Bill strolling through the Legislature would make erroneous private property postings a criminal offense with fines up to $10K.

Misleading private property signs, like this one in western Washakie County, could cost their posters criminal charges and fines up to $10,000 under a 2023 bill that's advancing through the Wyoming Legislature. (Mike Koshmrl/WyoFile)

Mike Koshmrl, WyoFile

CHEYENNE—It’s not hard to find misleading “no trespassing” and “private property” signs erected on public land in Wyoming, a tactic used to dissuade people from trekking onto property they can legally access 

Soon, however, adjoining private landowners and others who post that type of erroneous signage could face big fines. House Bill 147 – Unlawful trespass signage-taking of wildlife, which is sailing through the Legislature, would make such deceit a crime. 

Rep. Karlee Provenza (D-Laramie), the measure’s sponsor, told fellow lawmakers last week the bill stems from personal experience. 

“You are following your OnX hunt app and you know exactly where you should be and can be, and suddenly run into a ‘No Trespass,’” Provenza told the Senate Travel, Recreation, and Cultural Resources Committee Feb. 9.  

Rep. Karlee Provenza (D-Laramie) at the Wyoming Legislature’s 2023 general session. (Megan Lee Johnson/WyoFile)

As proposed, HB 147 would live among the statutes governing the Wyoming Game and Fish Department, and would be enforceable by wardens and other state-employed peace officers. 

Hunters, anglers and the advocacy groups that represent them have lined up in support of the measure. Misleading private property signage is common enough on the landscape that hunters identified it as a top issue, according to a Backcountry Hunters and Anglers member survey that lobbyist Sabrina King referenced. 

“It’s been interesting working on this bill because every person I talk to has a story about this: of encountering a sign that they believe is an improper ‘No Trespass’ sign,” King told the Senate committee. 

Wyoming Wildlife Federation’s government affairs director, Jessi Johnson, lobbied the committee in support of HB 147. 

“The de-escalation of conflict between hunters and landowners is something that’s at the forefront of a lot of our minds right now,” Johnson said. 

The goal, Johnson said, is to transform the dialogue from the “trespass vortex” that Wyoming seems to be stuck in to a cooperative conversation about public access. 

House Bill 147 has encountered almost zero opposition from lawmakers during the session. It passed the House Travel, Recreation, Wildlife and Cultural Resources Committee in an 8-0 vote, and passed its third reading on the House floor 61-1. Rep. Bill Allemand (R-Midwest) stood alone in voting nay.

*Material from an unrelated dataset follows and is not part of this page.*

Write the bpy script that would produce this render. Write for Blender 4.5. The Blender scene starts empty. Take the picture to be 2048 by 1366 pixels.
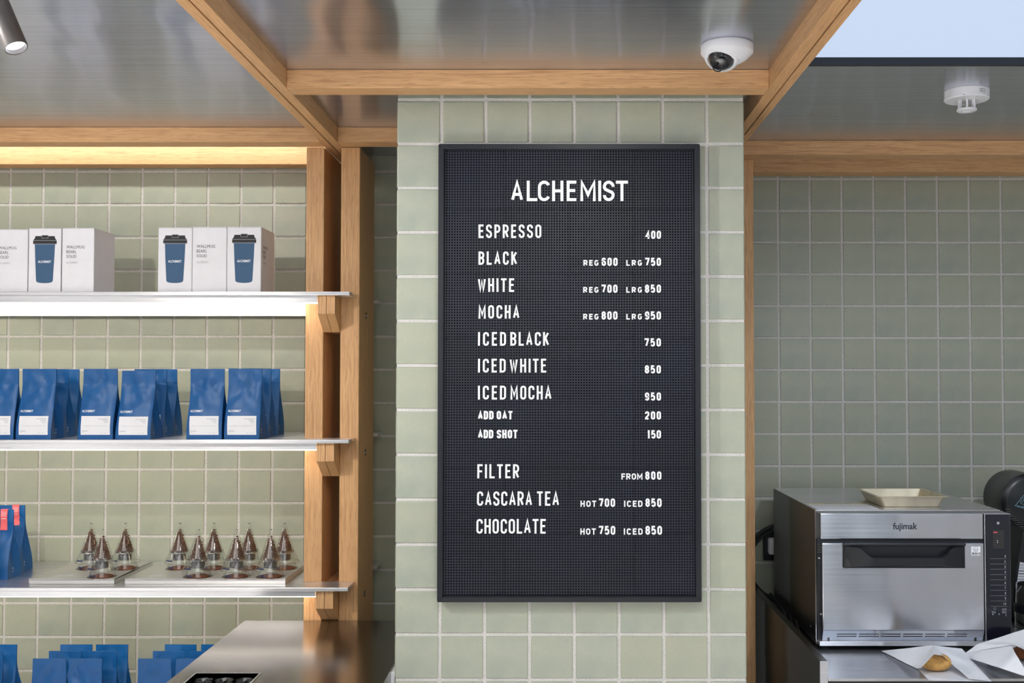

The legislation also breezed through its Senate committee hearing 5-0, then was met favorably in its first two Senate floor readings. 

Even Wyoming’s agricultural lobby, which has pressed for tighter trespass laws, has received HB 147 somewhat favorably. 

“We are comfortable with this bill …,” testified Jim Magagna, representing the Wyoming Stock Growers Association and Wyoming Wool Growers Association. “There are instances where state land in particular is perhaps being improperly posted, and I believe this addresses it.” 

Language added to the bill via amendment would give sign-posters a chance to remove the misleading signage before being fined. If they don’t comply, steep penalties could follow.  

Under Wyoming statute, interfering with someone who’s lawfully hunting or fishing is punishable with a misdemeanor citation that comes with fines of up to $10,000. Subsequent violations can net fines of up to $50,000. 

Unless it’s laid back, HB 147’s third and final reading on the Senate floor will take place Tuesday. If it again receives a favorable vote and the House concurs with any potential changes, it will then go to Gov. Mark Gordon for his signature.